Emit the exact text of every line from the line with "Write part 2" to the line with "def struct(name, mb, mat): return", both ends included. No other output is expected.

— MATERIAL TO PROCESS —
— BEGIN —

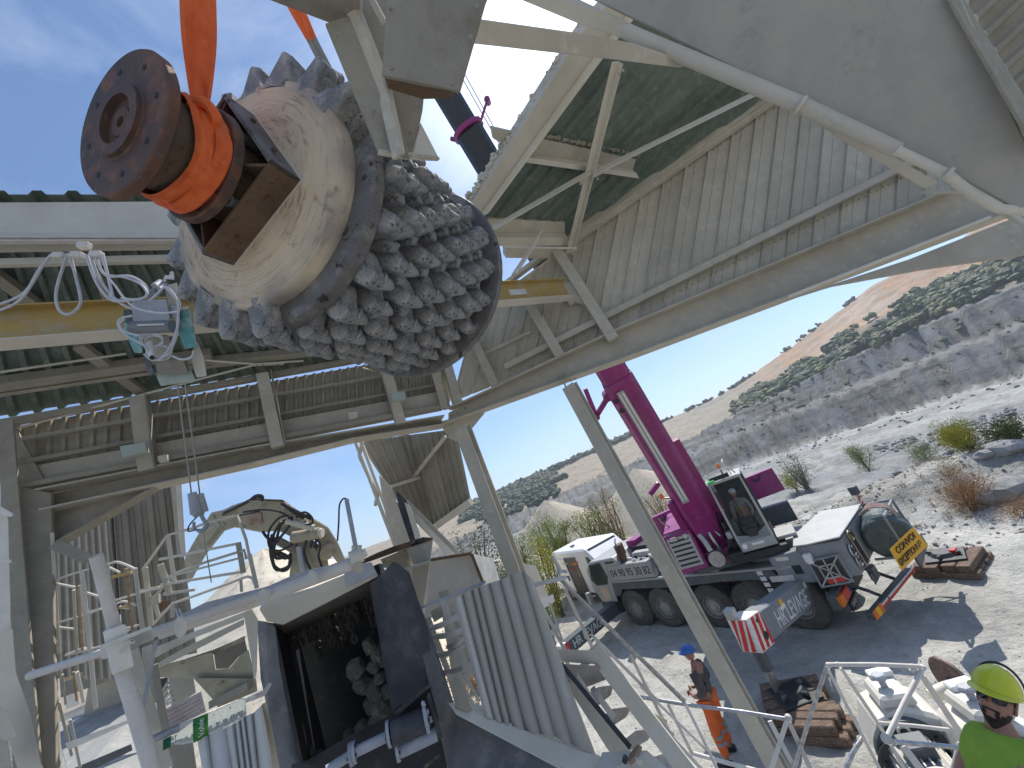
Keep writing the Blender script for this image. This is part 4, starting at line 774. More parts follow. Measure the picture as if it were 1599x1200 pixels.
# folded roller drum / coiled tank at the tail
dr = kb('rolled_spare_tyre', mat('dark_green_drum', (.05, .085, .09), (.07, .10, .10), 3, .5, bump=.1, c3=(.15, .17, .165), c3sc=6, c3pos=(.5, .75)), bevel=.02)(MB().lathe([(.02, -.5), (.52, -.5), (.56, -.44), (.56, -.1), (.53, -.08), (.53, .0), (.56, .02), (.56, .42), (.50, .5), (.02, .5)], (-8.42, -.75, 1.68), (-.25, 1, 0), n=40))
dr['label'] = 'dark green ribbed cable drum'
fr = kb('drum_frame', craneg)(MB().bar((-8.75, -.1, 1.2), (-8.75, -.1, 2.35), .06, .06).bar((-8.75, -1.5, 1.2), (-8.75, -1.5, 2.35), .06, .06).bar((-8.75, -.1, 2.3), (-8.75, -1.5, 2.3), .06, .06).bar((-8.0, -.1, 1.25), (-8.8, -.1, 1.25), .06, .06).bar((-8.0, -1.5, 1.25), (-8.8, -1.5, 1.25), .06, .06).bar((-8.0, -1.5, 2.3), (-8.8, -1.5, 2.3), .06, .06))
for k in range(5): kb('coiled_rope', mat('pinkish_rope%d' % k if k else 'pinkish_rope', (.45, .33, .28), None, 20, .9, bump=.3) if k == 0 else MATS['pinkish_rope'], fr, smooth=True)(MB().tube(smooth_path([(-8.1 - .03 * k, -.55 - .06 * k, 2.3), (-8.4, -.5 - .07 * k, 2.46 + .01 * k), (-8.78, -.62 - .05 * k, 2.36), (-8.84, -.66 - .05 * k, 2.0), (-8.86, -.60 - .06 * k, 1.6)]), .022, 6))
SGc = [P(1389, 858, 7.95), P(1426, 823, 8.2), P(1449, 852, 8.15), P(1408, 892, 7.9)]
sg = MB().prism(SGc, unit(sum(SGc) / 4 - CAM) * .03).build('convoy_sign', ylw, crane, bevel=.004)
sgx = unit(SGc[1] - SGc[0]); sgy = unit(SGc[0] - SGc[3]); sgn = unit(np.cross(sgx, sgy)); sgW = np.linalg.norm(SGc[1] - SGc[0]); sgC = sum(SGc) / 4 + sgn * .006
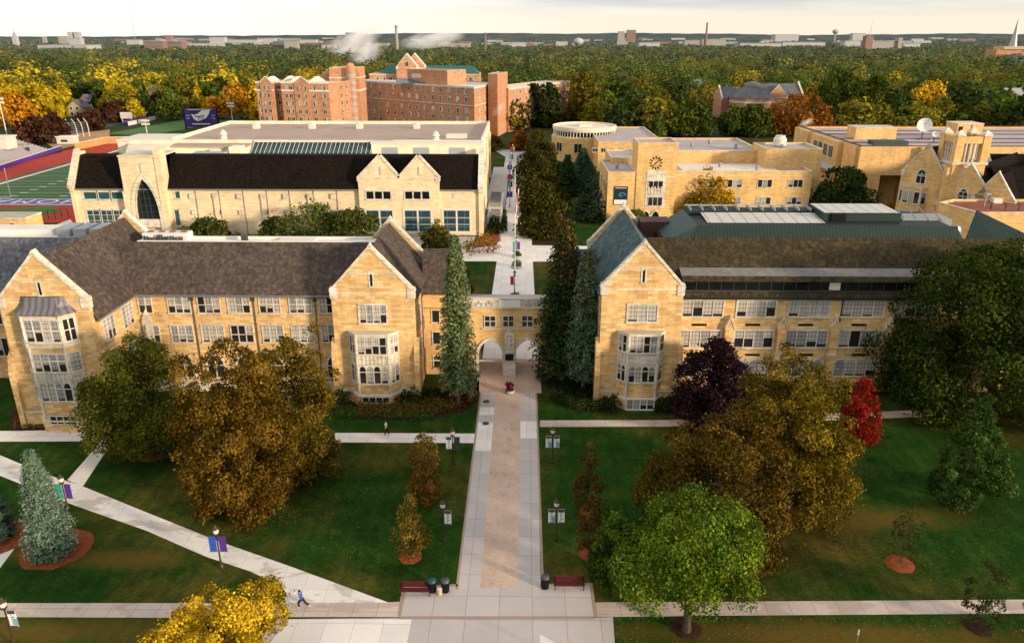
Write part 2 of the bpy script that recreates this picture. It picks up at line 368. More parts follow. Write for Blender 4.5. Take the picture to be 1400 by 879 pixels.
def struct(name, mb, mat): return tag(mb.obj(name, mat), kind='structure')

# ------------------------------------------------------------------ facade pieces
def arc(u0, u1, zs, za, n=10):
    """points of a pointed (two-centred) arch from (u0,zs) over (mid,za) to (u1,zs)"""
    m = (u0 + u1) / 2; out = []; a0 = 1.25
    for i in range(n + 1):
        t = i / n * a0; out.append((u0 + (m - u0) * (1 - math.cos(t)) / (1 - math.cos(a0)), zs + (za - zs) * math.sin(t) / math.sin(a0)))
    return out + [(2 * m - u, z) for u, z in out[-2::-1]]
def window(par, F, u0, u1, z0, z1, nl=3, blind='blind', full=0.55, half=0.3, trans=(), fw=0.13, mw=0.11, proud=0.1, sill=True, arch=False, frame_mat='trim', pane='glass', name='window', nobl=False):
    if u1 < u0: u0, u1 = u1, u0
    m = MB()
    m.fbox(F, u0 - fw, u0, -0.05, proud, z0, z1).fbox(F, u1, u1 + fw, -0.05, proud, z0, z1).fbox(F, u0 - fw, u1 + fw, -0.05, proud + 0.02, z1, z1 + fw)
    m.fbox(F, u0 - fw, u1 + fw, -0.05, proud + (0.1 if sill else 0.02), z0 - fw * 1.2, z0)
    lw = (u1 - u0 - (nl - 1) * mw) / nl
    for i in range(1, nl): m.fbox(F, u0 + i * lw + (i - 1) * mw, u0 + i * lw + i * mw, -0.05, proud - 0.01, z0, z1)
    for t in trans:
        zt = z0 + (z1 - z0) * t
        for i in range(nl): m.fbox(F, u0 + i * (lw + mw), u0 + i * (lw + mw) + lw, -0.05, proud - 0.03, zt - 0.05, zt + 0.05)
    if arch:
        for i in range(nl):
            a = u0 + i * (lw + mw); b = a + lw; c = (a + b) / 2; k = min(lw * 0.75, (z1 - z0) * 0.3)
            for s, e in ((a, c), (b, c)):
                pts = [(s, z1 - k)] + [(s + (e - s) * (1 - math.cos(t * PI / 12)), z1 - k + k * math.sin(t * PI / 12)) for t in range(1, 7)] + [(s, z1)]
                m.fpoly(F, pts, -0.05, proud - 0.02)
    w = m.obj(name, frame_mat, par)
    p = MB(); b = MB(); b2 = MB()
    for i in range(nl):
        a = u0 + i * (lw + mw)
        p.add([F(a, 0.02, z0), F(a + lw, 0.02, z0), F(a + lw, 0.02, z1), F(a, 0.02, z1)], [(0, 1, 2, 3)])
        r = R.random()
        if nobl: continue
        if r < full: q = R.choice((0.0, 0.04, 0.1, 0.16))
        elif r < full + half: q = R.uniform(0.25, 0.6)
        else: continue
        t = b2 if R.random() < 0.35 else b
        t.add([F(a, 0.035, z0 + (z1 - z0) * q), F(a + lw, 0.035, z0 + (z1 - z0) * q), F(a + lw, 0.035, z1), F(a, 0.035, z1)], [(0, 1, 2, 3)])
    p.obj('pane', pane, w)
    if b.v: b.obj('blind', blind, w)
    if b2.v: b2.obj('blind', 'blind_grey', w)
    return w
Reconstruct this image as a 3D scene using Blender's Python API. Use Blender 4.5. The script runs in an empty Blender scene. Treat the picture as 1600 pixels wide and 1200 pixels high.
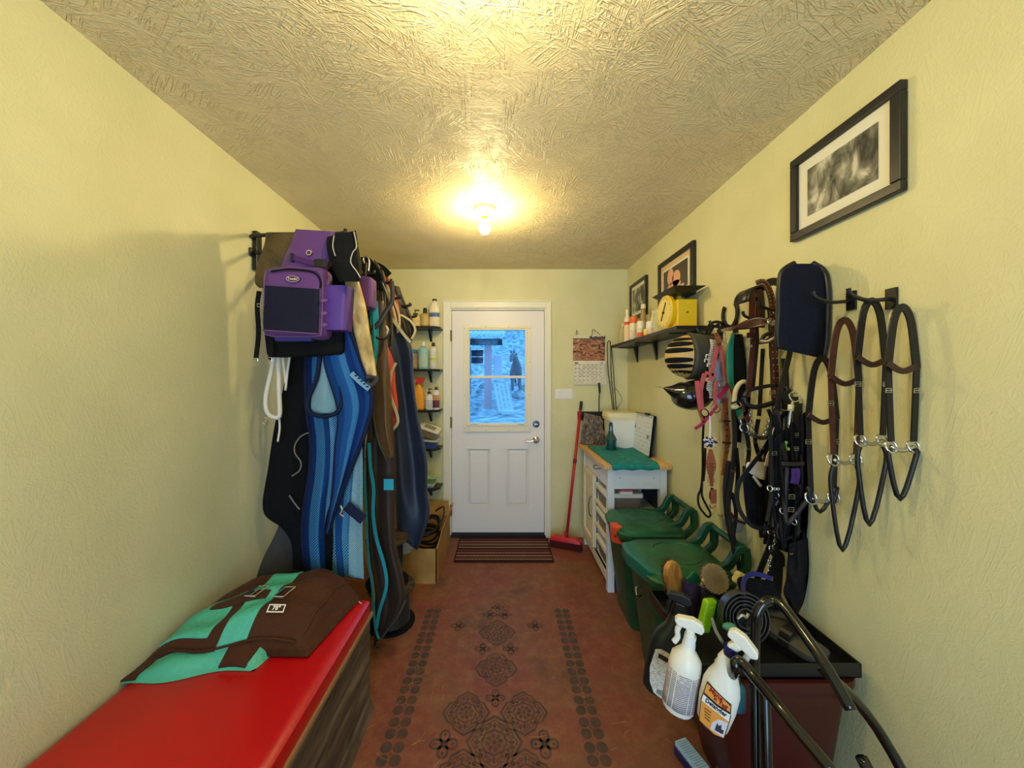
import bpy, math, random
from mathutils import Vector, Matrix
random.seed(7)
sc = bpy.context.scene
COL = sc.collection
# ------------------------------------------------------------------ camera
F = 560.0; U0 = 787.0; V0 = 592.0; CZ = 1.447
XL, XR, YB, YF, ZC = -1.225, 1.13, 3.27, -1.7, 2.447
cam_data = bpy.data.cameras.new('camera'); cam = bpy.data.objects.new('camera', cam_data)
COL.objects.link(cam); sc.camera = cam
cam.location = (0, 0, CZ); cam.rotation_euler = (math.pi/2, 0, 0)
cam_data.sensor_fit = 'HORIZONTAL'; cam_data.sensor_width = 36.0
cam_data.lens = 36.0*F/1600.0
cam_data.shift_x = 13/1600.0; cam_data.shift_y = -8/1600.0
cam_data.clip_start = 0.02
# ------------------------------------------------------------------ world, exposure
w = bpy.data.worlds.new('world'); sc.world = w; w.use_nodes = True
wn = w.node_tree.nodes; wbg = wn['Background']
wbg.inputs[0].default_value = (0.13, 0.48, 1.0, 1); wbg.inputs[1].default_value = 1.6
sc.view_settings.view_transform = 'Standard'; sc.view_settings.look = 'None'
sc.view_settings.gamma = 1.0; sc.view_settings.use_curve_mapping = False
sc.view_settings.exposure = 0.68
# daylight coming in through the open doorway behind the viewer
dl_ = bpy.data.lights.new('doorway_daylight', 'AREA'); dl_.shape = 'RECTANGLE'; dl_.size = 1.2; dl_.size_y = 2.0
dl_.energy = 28.0; dl_.color = (0.56, 0.76, 1.0)
dlo = bpy.data.objects.new('doorway_daylight', dl_); COL.objects.link(dlo)
dlo.location = (0, YF-.05, 1.05); dlo.rotation_euler = (math.pi/2, 0, 0)
BULB1 = (1.0, 0.80, 0.39, 235.0)      # colour and emission strength of the bulb in view
BULB2 = (1.0, 0.84, 0.46, 235.0)      # the room's other bulb, above and behind the camera

# ------------------------------------------------------------------ helpers
ORG = {}
def lin(c):
    r = []
    for x in c[:3]:
        x = x/255.0
        r.append(x/12.92 if x <= 0.04045 else ((x+0.055)/1.055)**2.4)
    return tuple(r)+(1.0,)

def clampD(u, D):
    x = (u-U0)*D/F
    if x > XR-.014: D = (XR-.014)*F/(u-U0)
    if x < XL+.014: D = (XL+.014)*F/(u-U0)
    return D
def P(u, v, D):
    D = clampD(u, D)
    return Vector(((u-U0)*D/F, D, CZ-(v-V0)*D/F))
def PS(pts, D=None):
    return [P(p[0], p[1], p[2] if len(p) > 2 else D) for p in pts]
def RP(u, v, x=1.11):
    D = F*x/(u-U0); return Vector((x, D, CZ-(v-V0)*D/F))
def LP(u, v, x=-1.21):
    D = F*x/(u-U0); return Vector((x, D, CZ-(v-V0)*D/F))

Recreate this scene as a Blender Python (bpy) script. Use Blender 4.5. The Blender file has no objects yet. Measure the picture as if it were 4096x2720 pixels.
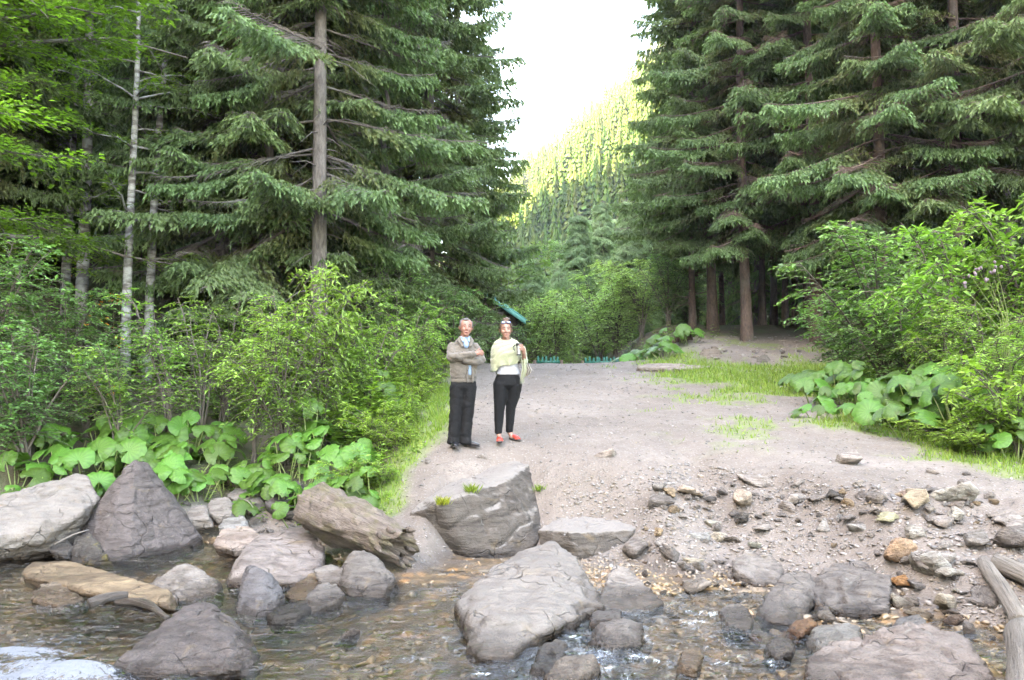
import bpy, bmesh, math, random
import numpy as np
from mathutils import Vector, Matrix, Euler

scene = bpy.context.scene
COL = scene.collection
R = math.radians

# ------------------------------------------------------------------ camera
CAM_Z, PITCH, FPX = 1.75, R(3.9), 887.0
cam_data = bpy.data.cameras.new('camera')
cam_data.sensor_width = 36.0
cam_data.lens = 36.0 * FPX / 1024.0
cam_data.clip_start = 0.1
cam_data.clip_end = 3000.0
cam = bpy.data.objects.new('camera', cam_data)
COL.objects.link(cam)
cam.location = (0, 0, CAM_Z)
cam.rotation_euler = (R(90) + PITCH, 0, 0)
scene.camera = cam

# ------------------------------------------------------------------ sky, sun, exposure
SUN_EL, SUN_AZ = R(33), R(240)          # azimuth clockwise from +Y: the sun stands behind the viewer's left shoulder
world = bpy.data.worlds.new('World')
scene.world = world
world.use_nodes = True
wn = world.node_tree.nodes
bg = wn['Background']
sky = wn.new('ShaderNodeTexSky')
sky.sky_type = 'NISHITA'
sky.sun_disc = False
sky.sun_elevation = SUN_EL
sky.sun_rotation = SUN_AZ
sky.altitude = 900
sky.air_density = 1.0
sky.dust_density = 3.0
sky.ozone_density = 1.0
world.node_tree.links.new(sky.outputs[0], bg.inputs[0])
bg.inputs[1].default_value = 0.15

sun_data = bpy.data.lights.new('sun', 'SUN')
sun_data.energy = 4.0
sun_data.angle = R(0.5)
sun_data.color = (1.0, 0.93, 0.80)
sun = bpy.data.objects.new('sun', sun_data)
COL.objects.link(sun)
sdir = Vector((math.sin(SUN_AZ) * math.cos(SUN_EL), math.cos(SUN_AZ) * math.cos(SUN_EL), math.sin(SUN_EL)))
sun.rotation_euler = sdir.to_track_quat('Z', 'Y').to_euler()
sun.location = (0, 0, 300)

vs = scene.view_settings
vs.view_transform = 'Standard'
vs.look = 'None'
vs.gamma = 1.0
vs.exposure = 5.0
scene.display_settings.display_device = 'sRGB'
try:
    vs.use_white_balance = True          # the camera was balanced for open shade
    vs.white_balance_temperature = 9300
    vs.white_balance_tint = 12
except Exception:
    pass
scene.cycles.max_bounces = 6
scene.cycles.diffuse_bounces = 4
scene.cycles.glossy_bounces = 3
scene.cycles.transmission_bounces = 4
scene.cycles.transparent_max_bounces = 8
scene.cycles.use_denoising = True
scene.cycles.caustics_reflective = False
scene.cycles.caustics_refractive = False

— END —

— WRITTEN ANSWER —
Write part 2 of the bpy script that recreates this picture. It picks up at line 368. More parts follow. Write for Blender 4.5. Take the picture to be 1400 by 879 pixels.
def struct(name, mb, mat): return tag(mb.obj(name, mat), kind='structure')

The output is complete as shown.